Splits are negotiated in the CBA. I think it’s 50/50 in NBA and like 52/48 in the NFL. So there’s no set amount it’s just whatever you can negotiate for.

And you’re right that supposedly baseball union is the strongest. But what has it done for its players? In terms of overall player salaries it’s still roughly 50/50 split with the owners. But baseball has by far the most difficult path to earnings of all major sports, up to unlimited years in the minors and 3+ pre-arb years in the majors before salary reaches over a million. I don’t think people have done studies but I’d bet MLB has easily the biggest players salary disparity in all of major sports.

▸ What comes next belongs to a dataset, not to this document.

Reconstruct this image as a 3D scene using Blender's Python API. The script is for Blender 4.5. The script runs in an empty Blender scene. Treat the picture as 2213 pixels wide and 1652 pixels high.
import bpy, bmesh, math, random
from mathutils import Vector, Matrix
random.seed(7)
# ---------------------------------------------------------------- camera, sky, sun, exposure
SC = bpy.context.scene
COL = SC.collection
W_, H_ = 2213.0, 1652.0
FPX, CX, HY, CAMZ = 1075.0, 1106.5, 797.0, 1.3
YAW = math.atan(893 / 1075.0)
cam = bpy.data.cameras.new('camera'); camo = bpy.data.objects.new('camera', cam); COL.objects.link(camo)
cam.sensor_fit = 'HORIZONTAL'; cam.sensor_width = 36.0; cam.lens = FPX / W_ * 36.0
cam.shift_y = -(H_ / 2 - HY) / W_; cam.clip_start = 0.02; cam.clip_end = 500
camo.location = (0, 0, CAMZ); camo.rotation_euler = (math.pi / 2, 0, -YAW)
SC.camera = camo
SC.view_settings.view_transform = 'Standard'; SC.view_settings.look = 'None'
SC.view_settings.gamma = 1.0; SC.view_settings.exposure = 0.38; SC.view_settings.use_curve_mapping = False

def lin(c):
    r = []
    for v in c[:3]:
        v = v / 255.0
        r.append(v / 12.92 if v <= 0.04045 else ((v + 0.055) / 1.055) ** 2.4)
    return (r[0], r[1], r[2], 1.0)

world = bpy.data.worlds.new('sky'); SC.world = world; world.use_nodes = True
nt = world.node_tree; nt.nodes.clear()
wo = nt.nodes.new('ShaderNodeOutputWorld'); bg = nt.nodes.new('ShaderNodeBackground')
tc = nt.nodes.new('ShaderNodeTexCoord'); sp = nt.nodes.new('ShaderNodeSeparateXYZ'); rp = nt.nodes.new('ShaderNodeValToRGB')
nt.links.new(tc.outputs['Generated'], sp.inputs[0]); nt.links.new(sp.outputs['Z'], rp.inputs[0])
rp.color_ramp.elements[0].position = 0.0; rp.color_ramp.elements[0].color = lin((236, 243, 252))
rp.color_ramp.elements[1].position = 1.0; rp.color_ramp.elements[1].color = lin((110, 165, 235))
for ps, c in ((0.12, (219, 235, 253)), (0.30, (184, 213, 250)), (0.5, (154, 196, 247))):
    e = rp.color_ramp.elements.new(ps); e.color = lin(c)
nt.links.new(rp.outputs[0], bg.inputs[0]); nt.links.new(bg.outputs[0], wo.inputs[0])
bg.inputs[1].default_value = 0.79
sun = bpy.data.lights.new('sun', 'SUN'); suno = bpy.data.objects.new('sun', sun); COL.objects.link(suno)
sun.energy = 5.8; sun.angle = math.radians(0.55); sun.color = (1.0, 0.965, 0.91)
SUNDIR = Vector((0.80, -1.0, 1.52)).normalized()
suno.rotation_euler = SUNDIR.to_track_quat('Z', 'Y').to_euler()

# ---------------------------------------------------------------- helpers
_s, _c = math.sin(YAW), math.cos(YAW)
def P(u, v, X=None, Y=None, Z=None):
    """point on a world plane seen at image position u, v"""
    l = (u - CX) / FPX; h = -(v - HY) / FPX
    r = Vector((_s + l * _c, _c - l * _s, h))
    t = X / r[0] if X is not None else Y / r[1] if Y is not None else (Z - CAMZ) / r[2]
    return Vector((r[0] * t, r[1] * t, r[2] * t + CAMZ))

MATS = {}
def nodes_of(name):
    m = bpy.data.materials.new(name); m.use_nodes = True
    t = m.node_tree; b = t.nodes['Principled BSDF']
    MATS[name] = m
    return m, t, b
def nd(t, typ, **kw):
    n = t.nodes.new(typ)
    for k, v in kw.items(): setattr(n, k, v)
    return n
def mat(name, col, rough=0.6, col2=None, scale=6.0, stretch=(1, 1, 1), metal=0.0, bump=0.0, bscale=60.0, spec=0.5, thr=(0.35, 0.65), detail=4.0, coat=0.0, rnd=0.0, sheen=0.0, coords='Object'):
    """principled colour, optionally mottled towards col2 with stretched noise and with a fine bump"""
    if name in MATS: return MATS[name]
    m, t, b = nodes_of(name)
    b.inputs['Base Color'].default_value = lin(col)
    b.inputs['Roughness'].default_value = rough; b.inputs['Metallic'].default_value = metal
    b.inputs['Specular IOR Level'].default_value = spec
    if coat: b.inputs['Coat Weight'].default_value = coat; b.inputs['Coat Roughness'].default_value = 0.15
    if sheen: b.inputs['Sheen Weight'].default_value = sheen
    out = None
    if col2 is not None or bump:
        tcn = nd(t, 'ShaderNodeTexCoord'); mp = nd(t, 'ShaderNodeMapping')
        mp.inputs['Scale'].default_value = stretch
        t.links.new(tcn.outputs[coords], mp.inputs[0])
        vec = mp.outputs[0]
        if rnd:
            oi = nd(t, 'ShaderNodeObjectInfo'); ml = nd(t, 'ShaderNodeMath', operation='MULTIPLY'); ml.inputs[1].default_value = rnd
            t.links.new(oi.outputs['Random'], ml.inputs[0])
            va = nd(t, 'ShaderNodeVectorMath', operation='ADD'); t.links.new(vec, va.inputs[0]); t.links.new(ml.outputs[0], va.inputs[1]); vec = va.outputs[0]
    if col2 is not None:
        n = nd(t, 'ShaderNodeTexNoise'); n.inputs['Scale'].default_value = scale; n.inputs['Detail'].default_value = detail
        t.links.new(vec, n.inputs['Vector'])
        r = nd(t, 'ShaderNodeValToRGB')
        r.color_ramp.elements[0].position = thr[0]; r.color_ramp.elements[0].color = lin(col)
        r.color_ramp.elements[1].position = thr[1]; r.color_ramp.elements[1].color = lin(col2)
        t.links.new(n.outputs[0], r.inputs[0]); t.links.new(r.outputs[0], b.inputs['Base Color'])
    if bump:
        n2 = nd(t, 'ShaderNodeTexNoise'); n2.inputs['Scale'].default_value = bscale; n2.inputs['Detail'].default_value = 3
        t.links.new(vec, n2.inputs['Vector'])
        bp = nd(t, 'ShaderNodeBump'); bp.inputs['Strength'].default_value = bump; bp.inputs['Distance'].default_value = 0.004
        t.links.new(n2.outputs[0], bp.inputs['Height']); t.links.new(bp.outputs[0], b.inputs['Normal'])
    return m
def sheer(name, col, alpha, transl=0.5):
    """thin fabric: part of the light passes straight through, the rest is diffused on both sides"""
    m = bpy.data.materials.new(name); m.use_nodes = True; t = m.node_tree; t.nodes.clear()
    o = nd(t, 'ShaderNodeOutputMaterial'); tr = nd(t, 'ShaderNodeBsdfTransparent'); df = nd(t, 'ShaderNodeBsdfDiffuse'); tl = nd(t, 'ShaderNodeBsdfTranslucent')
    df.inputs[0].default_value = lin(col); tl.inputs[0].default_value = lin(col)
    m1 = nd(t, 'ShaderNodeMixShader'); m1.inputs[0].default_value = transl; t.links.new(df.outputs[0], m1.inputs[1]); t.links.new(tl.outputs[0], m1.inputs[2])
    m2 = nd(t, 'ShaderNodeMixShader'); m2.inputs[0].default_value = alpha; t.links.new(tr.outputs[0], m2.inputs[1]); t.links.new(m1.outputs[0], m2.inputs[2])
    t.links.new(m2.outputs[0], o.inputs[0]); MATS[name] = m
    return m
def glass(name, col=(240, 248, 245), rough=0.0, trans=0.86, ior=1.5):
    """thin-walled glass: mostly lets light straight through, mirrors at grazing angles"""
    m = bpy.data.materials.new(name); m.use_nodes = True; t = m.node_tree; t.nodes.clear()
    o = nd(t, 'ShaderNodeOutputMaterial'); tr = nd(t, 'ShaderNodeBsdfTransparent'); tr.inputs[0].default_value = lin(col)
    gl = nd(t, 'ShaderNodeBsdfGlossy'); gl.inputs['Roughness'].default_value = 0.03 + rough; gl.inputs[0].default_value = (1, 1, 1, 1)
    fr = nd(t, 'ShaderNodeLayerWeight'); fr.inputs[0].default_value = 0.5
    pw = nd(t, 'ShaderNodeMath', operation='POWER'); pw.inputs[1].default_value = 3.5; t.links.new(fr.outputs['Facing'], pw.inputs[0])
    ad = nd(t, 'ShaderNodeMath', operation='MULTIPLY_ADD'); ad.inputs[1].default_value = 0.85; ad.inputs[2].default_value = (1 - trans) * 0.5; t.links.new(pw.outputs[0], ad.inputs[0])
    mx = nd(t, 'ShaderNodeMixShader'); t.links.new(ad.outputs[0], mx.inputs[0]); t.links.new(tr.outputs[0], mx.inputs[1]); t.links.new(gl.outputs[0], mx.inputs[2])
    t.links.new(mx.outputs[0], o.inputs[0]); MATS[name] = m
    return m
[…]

So really from a player’s perspective it’s the haves and have nots. If you can be Gerrit Cole you’re golden. If you’re Gavin Lux though and have season-ending injury one year before your arbitration… your future earnings can get screwed dramatically.

Roger McDowell Hot Foot
1 year ago
Reply to  baubo

Totally agree that improving non-stars’ situation ought to be the front-burner problem for the MLBPA (though I think they’ve gotten better on it in the past 5 or so years already — negotiating fairly big increases in the minimum salary, etc). But I’m not clear why we should think that the negotiated-revenue-split thing would affect it one way or the other.